## Short problem:
Locate every line that holds the string "picture" and copy it.

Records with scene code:
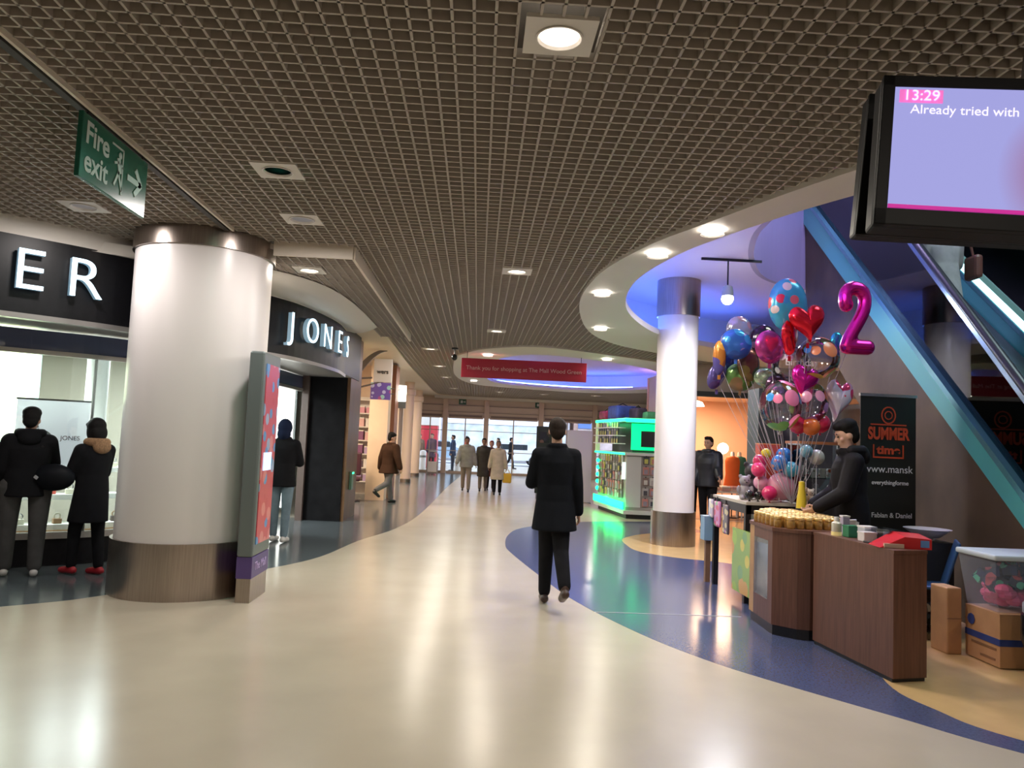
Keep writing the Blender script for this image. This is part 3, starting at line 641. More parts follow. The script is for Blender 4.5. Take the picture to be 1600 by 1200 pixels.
# ================================================================== FAR ENTRANCE WALL (y = 35.2)
FY = 35.2
hd = mat('header_beige', (.66, .54, .44), .5)
boxo('wall_far_header', (3.8, FY+.1, 3.03), (13.2, .2, .96), hd, kind='structure')
boxo('trim_7', (3.8, FY-.03, 3.10), (13.2, .06, .04), mat('header_line', (.35, .28, .24), .5), kind='structure')
boxo('trim_8', (3.8, FY-.03, 2.80), (13.2, .06, .03), MATS['header_line'], kind='structure')
strip_between('trim_9', [(-2.0, 34.2), (.33, 34.85), (10.2, 34.95)], [(-2.0, 35.1), (.33, 35.15), (10.2, 35.15)], Zc, Zc-.10, soffit_m, 20)
for i, (a, b) in enumerate([(-2.75, -1.62), (-1.38, .22), (.52, 2.74), (3.0, 5.2), (5.5, 7.6)]):
    d = boxo('door_%d' % (i+1), ((a+b)/2, FY+.1, 1.26), (b-a, .02, 2.48), glass('door_glass', (.93, .96, 1), .03), kind='structure')
    f = B(); fm = mat('door_frame', (.50, .40, .33), .4, .2)
    box(f, ((a+b)/2, FY+.1, 2.53), (b-a, .10, .06)); box(f, ((a+b)/2, FY+.1, .05), (b-a, .10, .10)); box(f, ((a+b)/2, FY+.1, 1.02), (b-a, .04, .03))
    box(f, ((a+b)/2, FY+.1, 1.95), (b-a, .05, .03)); box(f, ((a+b)/2, FY+.1, 1.25), (.05, .08, 2.5))
    obj('door_frame', f, fm, d)
    obj('closer_box', box(B(), ((a+b)/2, FY, 2.62), (b-a-.1, .10, .10)), mat('closer', (.22, .16, .14), .5), d)
for x in (-2.9, -1.5, .37, 2.87, 5.35, 7.8):
    boxo('trim_%d' % (20+int(x*2+6)), (x, FY-.02, 1.75), (.22, .30, 3.5), mat('mullion_peach', (.66, .50, .40), .45), kind='structure')
boxo('wall_far_end', (9.1, FY+.1, 1.3), (2.6, .2, 2.6), hd, kind='structure')
ex0 = None
for i, (x, lb) in enumerate([(-.75, 'small green exit sign above the left glass entrance door'), (2.75, 'small green exit sign over the mullion above the middle door'), (7.3, 'small green exit sign on the header above the green kiosk')]):
    if ex0 is None:
        ex0 = t = thing('exit_sign', lb, 'exit sign', (x, FY-.06, 3.26), 0, 'exit signs over the doors')
        obj('plate', box(B(), (0, 0, 0), (.34, .03, .24)), mat('exit_green', (.01, .10, .05), .4), t)
        bm = B(); box(bm, (-.04, -.02, 0), (.10, .006, .12)); box(bm, (.08, -.02, 0), (.10, .006, .03)); box(bm, (.11, -.02, 0), (.03, .006, .09)); obj('symbol', bm, wsi, t)
    else: dup(ex0, (x, FY-.06, 3.26), 0, lb)
t = thing('barrier_rail', 'low steel barrier hoop standing inside the entrance doors', 'barrier', (-1.9, 33.6, 0))
obj('hoop', tube(B(), [(-.22, 0, 0), (-.22, 0, .85), (-.15, 0, .98), (.15, 0, .98), (.22, 0, .85), (.22, 0, 0)], .035, 8), mat('hoop_steel', (.6, .6, .62), .3, .9), t, True); obj('panel', box(B(), (0, 0, .32), (.42, .03, .45)), white_m, t)
# outside
boxo('ground', (5, 57, -.08), (70, 43, .1), mat('pavement', (.62, .62, .64), .7, noise=.1, nscale=1.5), kind='structure')
brick = mat('facade_pink', (.50, .33, .28), .8, noise=.15, nscale=2)
for i, (x, w_, h_, mm, lb) in enumerate([(-7.5, 9, 8, brick, 'pinkish brick building across the street, left of the doors'), (2.0, 9.4, 9, mat('facade_grey', (.45, .42, .45), .8, noise=.1, nscale=2), 'grey shop building across the street seen through the middle doors'), (12, 10, 8, brick, 'brick building across the street behind the green kiosk')]):
    t = thing('building', lb, 'building', (x, 56, 0))
    obj('wall', box(B(), (0, 2, h_/2), (w_, 4, h_)), mm, t)
    for k in range(4):
        f = obj('window', box(B(), (-w_/2+w_*(k+.5)/4, -.02, 4.6), (1.3, .1, 1.7)), white_m, t); obj('pane', box(B(), (-w_/2+w_*(k+.5)/4, -.08, 4.6), (1.1, .02, 1.5)), mat('pane_dark', (.1, .12, .15), .1), f)
    obj('shopfront', box(B(), (0, -.05, 1.4), (w_-.6, .12, 2.5)), mat('shopfront%d' % i, [(.5, .55, .6), (.65, .7, .75), (.5, .4, .4)][i], .3, noise=.3, nscale=1.5), t)
    obj('signboard', box(B(), (0, -.12, 2.95), (w_-.6, .16, .55)), mat('signb%d' % i, [(.6, .05, .08), (.85, .85, .9), (.1, .2, .5)][i], .5), t)
def car(x, y, rz, m_, label):
    t = thing('car', label, 'car', (x, y, 0), rz)
    bm = B(); pts = [(-2.1, .35), (-2.1, .85), (-1.5, .95), (-.9, 1.42), (.7, 1.42), (1.3, .98), (2.0, .85), (2.1, .35)]
    lo = [bm.verts.new((a, -.85, b)) for a, b in pts]; hi = [bm.verts.new((a, .85, b)) for a, b in pts]; bm.faces.new(lo); bm.faces.new(hi[::-1])
    for i in range(8): bm.faces.new((lo[i], hi[i], hi[(i+1) % 8], lo[(i+1) % 8]))
    obj('body', bm, m_, t)
    obj('windows', box(B(), (-.1, 0, 1.18), (1.9, 1.72, .34)), mat('car_glass', (.03, .04, .05), .1), t)
    for a in (-1.3, 1.3):
        for b in (-.8, .8):
            wv = lathe(B(), [(0, -.1), (.33, -.1), (.33, .1), (0, .1)], 16); bmesh.ops.transform(wv, matrix=Matrix.Translation((a, b, .33)) @ Matrix.Rotation(PI/2, 4, 'X'), verts=wv.verts[:]); obj('wheel', wv, dark_m, t)
car(2.3, 49.5, .05, mat('car_white', (.75, .77, .8), .3), 'white car parked outside the middle entrance doors')
car(-2.6, 50.2, .03, mat('car_blue', (.30, .42, .55), .3), 'pale blue car parked outside the left entrance doors')
for x, lb in [(-2.6, 'white bollard outside the narrow left door pane'), (-.9, 'white bollard outside the left entrance door'), (1.2, 'white bollard outside the middle entrance doors')]:
    t = thing('bollard', lb, 'bollard', (x, 37.6, 0)); obj('post', lathe(B(), [(.16, 0), (.16, .85), (.12, .93), (0, .95)], 16), white_m, t, True); obj('collar', lathe(B(), [(.17, .6), (.17, .7)], 16), grey_m, t, True)
t = thing('phone_kiosk', 'red and white street kiosk outside the far left door', 'kiosk', (-2.55, 41, 0)); obj('body', box(B(), (0, 0, 1.1), (.9, .9, 2.2), bev=.03), mat('kiosk_red', (.6, .03, .06), .4), t); obj('header', box(B(), (0, 0, 2.5), (1.0, 1.0, .6), bev=.03), white_m, t)

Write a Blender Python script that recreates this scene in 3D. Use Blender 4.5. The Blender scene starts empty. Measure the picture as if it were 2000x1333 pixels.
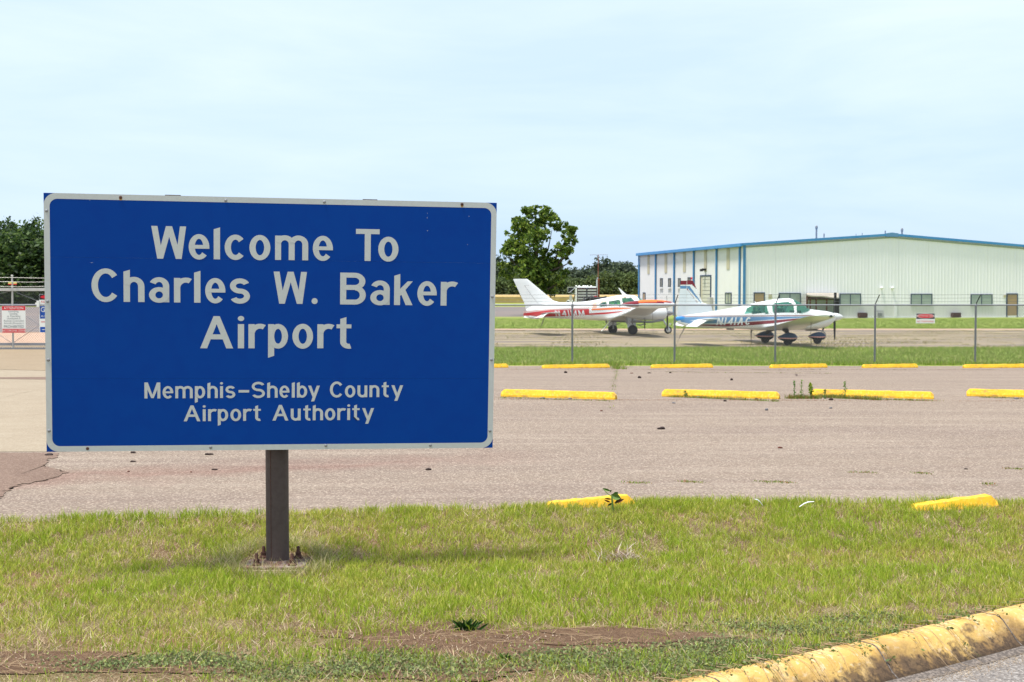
import bpy, bmesh, math, random
import numpy as np
from mathutils import Vector, Matrix
random.seed(7); rng = np.random.default_rng(11)
SC = bpy.context.scene
COL = SC.collection
# ------------------------------------------------------------------ camera, sky, sun, exposure
TILT = math.atan(96.5/2500)
CAMZ = 1.6
cam_data = bpy.data.cameras.new('camera'); cam = bpy.data.objects.new('camera', cam_data); COL.objects.link(cam)
cam.location = (0, 0, CAMZ); cam.rotation_euler = (math.pi/2-TILT, 0, 0)
cam_data.sensor_width = 36; cam_data.lens = 45; cam_data.clip_end = 6000; cam_data.clip_start = 0.1
cam_data.dof.use_dof = True; cam_data.dof.focus_distance = 8.3; cam_data.dof.aperture_fstop = 11
SC.camera = cam
SUN_EL, SUN_AZ = math.radians(73), math.radians(241)     # azimuth clockwise from +Y (camera looks along +Y)
world = bpy.data.worlds.new('World'); SC.world = world; world.use_nodes = True
wn, wl = world.node_tree.nodes, world.node_tree.links
wn.clear()
out = wn.new('ShaderNodeOutputWorld'); bg = wn.new('ShaderNodeBackground'); sky = wn.new('ShaderNodeTexSky')
sky.sky_type = 'NISHITA'; sky.sun_disc = False; sky.sun_elevation = SUN_EL; sky.sun_rotation = SUN_AZ
sky.air_density = 1.0; sky.dust_density = 1.5; sky.ozone_density = 1.0
SKY_STR = 0.12
bg.inputs['Strength'].default_value = SKY_STR
tc = wn.new('ShaderNodeTexCoord'); sep = wn.new('ShaderNodeSeparateXYZ')
wl.new(tc.outputs['Generated'], sep.inputs[0])
mp = wn.new('ShaderNodeMapping'); mp.inputs['Scale'].default_value = (1.6, 1.6, 9.0)
wl.new(tc.outputs['Generated'], mp.inputs['Vector'])
nz = wn.new('ShaderNodeTexNoise'); nz.inputs['Scale'].default_value = 1.7; nz.inputs['Detail'].default_value = 7
nz.inputs['Roughness'].default_value = 0.55; nz.inputs['Distortion'].default_value = 0.35
wl.new(mp.outputs[0], nz.inputs['Vector'])
# thin high veil: thicker higher up, streaky
vr = wn.new('ShaderNodeMapRange'); vr.inputs['From Min'].default_value = 0.0; vr.inputs['From Max'].default_value = 0.26
vr.inputs['To Min'].default_value = 0.10; vr.inputs['To Max'].default_value = 0.52
wl.new(sep.outputs['Z'], vr.inputs['Value'])
# both layers thin out towards the zenith, where the clear blue shows
zr = wn.new('ShaderNodeMapRange'); zr.interpolation_type = 'SMOOTHSTEP'; zr.inputs['From Min'].default_value = 0.28; zr.inputs['From Max'].default_value = 0.85
zr.inputs['To Min'].default_value = 1.0; zr.inputs['To Max'].default_value = 0.12; wl.new(sep.outputs['Z'], zr.inputs['Value'])
hz = wn.new('ShaderNodeMath'); hz.operation = 'MULTIPLY'; hz.inputs[1].default_value = 0.82; wl.new(zr.outputs[0], hz.inputs[0])
nr = wn.new('ShaderNodeMapRange'); nr.inputs['From Min'].default_value = 0.33; nr.inputs['From Max'].default_value = 0.70
nr.inputs['To Min'].default_value = -0.10; nr.inputs['To Max'].default_value = 0.30
wl.new(nz.outputs['Fac'], nr.inputs['Value'])
ad = wn.new('ShaderNodeMath'); ad.operation = 'ADD'; ad.use_clamp = True
wl.new(vr.outputs[0], ad.inputs[0]); wl.new(nr.outputs[0], ad.inputs[1])
# milky air: pale blue haze layer over the Nishita sky, then the veil cloud
m1 = wn.new('ShaderNodeMix'); m1.data_type = 'RGBA'; wl.new(hz.outputs[0], m1.inputs[0])
wl.new(sky.outputs[0], m1.inputs[6]); m1.inputs[7].default_value = (3.65, 4.95, 6.7, 1)
m2 = wn.new('ShaderNodeMix'); m2.data_type = 'RGBA'
am = wn.new('ShaderNodeMath'); am.operation = 'MULTIPLY'; wl.new(ad.outputs[0], am.inputs[0]); wl.new(zr.outputs[0], am.inputs[1]); wl.new(am.outputs[0], m2.inputs[0]); wl.new(m1.outputs[2], m2.inputs[6]); m2.inputs[7].default_value = (5.9, 6.65, 7.0, 1)
wl.new(m2.outputs[2], bg.inputs['Color']); wl.new(bg.outputs[0], out.inputs['Surface'])
sd = bpy.data.lights.new('sun', 'SUN'); so = bpy.data.objects.new('sun', sd); COL.objects.link(so)
sd.energy = 4.7; sd.angle = math.radians(10); sd.color = (1.0, 0.955, 0.88)
sdir = Vector((math.sin(SUN_AZ)*math.cos(SUN_EL), math.cos(SUN_AZ)*math.cos(SUN_EL), math.sin(SUN_EL)))
so.rotation_euler = sdir.to_track_quat('Z', 'Y').to_euler(); so.location = (0, -20, 60)
SC.view_settings.view_transform = 'Standard'; SC.view_settings.look = 'None'
SC.view_settings.gamma = 1; SC.view_settings.exposure = 0.50
SC.view_settings.use_curve_mapping = False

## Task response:
Keep writing the Blender script for this image. This is part 3, starting at line 641. More parts follow. The script is for Blender 4.5. Take the picture to be 1600 by 1200 pixels.
Write a Blender Python script that recreates this scene in 3D. Use Blender 4.5. The Blender scene starts empty. Measure the picture as if it were 2000x1333 pixels.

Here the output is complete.